TEMECULA, Ca.-After a long period of fighting out of the country, Adelaida Ruiz returned to Southern California and with her came hundreds of her ardent followers as she won by knockout over Mexico’s Maria Cecilia Roman on Friday.

Ruiz (14-0-1, 8 KOs) looked sharp and stepped in with a disciplined attack against Roman (17-8) who fought behind a peek-a-boo style throughout the fight. Ruiz fired away at openings with a measured attack in front of several thousand fans at Pechanga Arena on the MarvNation Promotions card.

Midway through the eight-round match Ruiz increased the tempo of the attack with blistering combinations to the body and head. During one of the combinations Ruiz connected with a left hook to Roman’s temple and down she went.
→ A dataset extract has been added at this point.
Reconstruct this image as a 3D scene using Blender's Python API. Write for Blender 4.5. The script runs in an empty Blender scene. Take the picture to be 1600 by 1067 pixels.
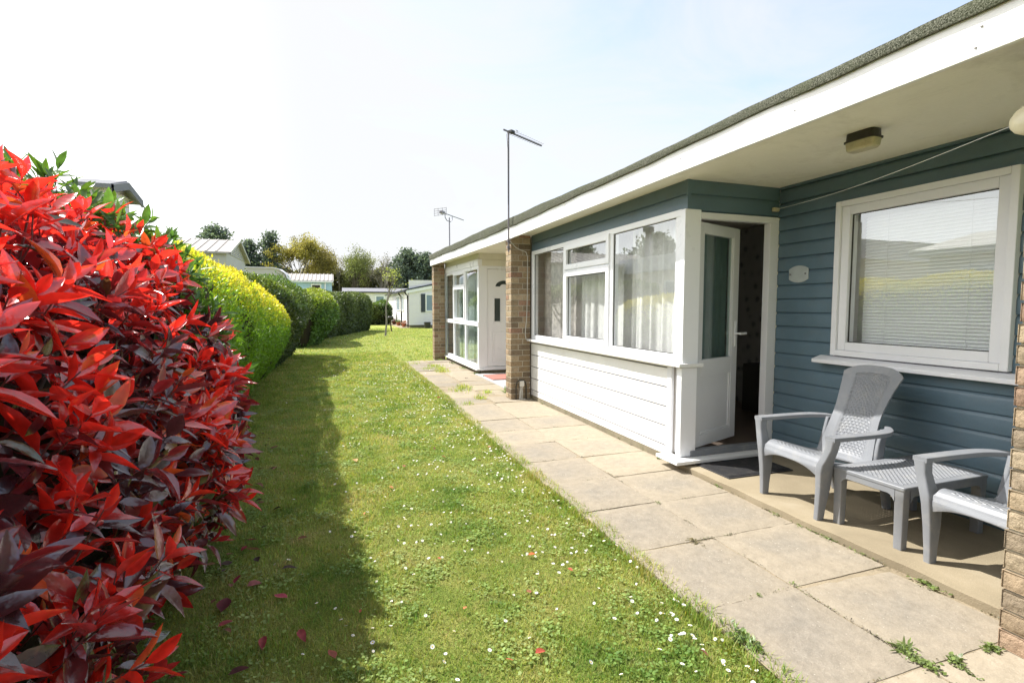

Roman beat the count, but Ruiz never slowed her attack and each round her blows seemed to increase with power, the impact of the punches resonating in the arena. The interim WBC super flyweight titlist, whose title was not at stake, seemed determined to win by knockout.

In the eighth and final round Ruiz staggered Roman with another left hook to the temple and that only sparked more punches from the Southern California fighter. She unloaded her bullet chambers and the referee decided to stop the action at 1:19 of the eighth round.

Other Bouts

Fernando Vargas Jr. (9-0) won the super middleweight contest by knockout when Heber Rondon (20-5) was unable to continue due to a shoulder injury at the end of the second round. Fans were displeased but it was not up to the fans.

Vargas showed patience against the veteran southpaw Rondon who showed some tricks in his bag. But after some exchanges in the second round it was a surprise to everyone in the arena when the referee signaled the fight was over at the end of the second round.

Undefeated Jonathan Lopez (11-0, 7 KOs) of Florida remained unblemished with a unanimous decision win over Mexico’s Eduardo Baez (21-5-2, 7 KOs) in a 10-round featherweight fight.

San Bernardino’s Lawrence King (13-1,11 KOs) faced veteran Mexican fighter Marco Reyes (37-10) and was able to use his speed and southpaw stance to win almost every round. But he had to work for it.

Reyes was able to avoid most of King’s attacks but in the sixth round after absorbing some heavy blows the Mexican fighter was unable to continue and the fight was stopped at the end of the sixth round for a knockout win by King.

In a super welterweight fight, Mario Ramos (11-0, 9 KOs) wore down Jesus Cruz (6-3) for three rounds with his left-handed assault and then lowered the boom with a non-stop barrage of lefts and rights. After nearly two-dozen nearly unanswered blows the referee stopped the battering at 2:09 of the fourth round.

Orlando Salgado (3-2) slugged it out with Squire Redfern (0-1) to win a super welterweight fight by decision after four back and forth rounds. Salgado connected with the bigger blows but never could stop Redfern from rallying round after round. All three judges scored in favor of Salgado.

A heavyweight battle saw Mike Diorio (1-5-1) win his first pro fight in out-punching debuting heavyweight Ian Morgan (0-1) after four rounds. Both fighters tired a bit but Diorio had a better idea of how to score and won by decision.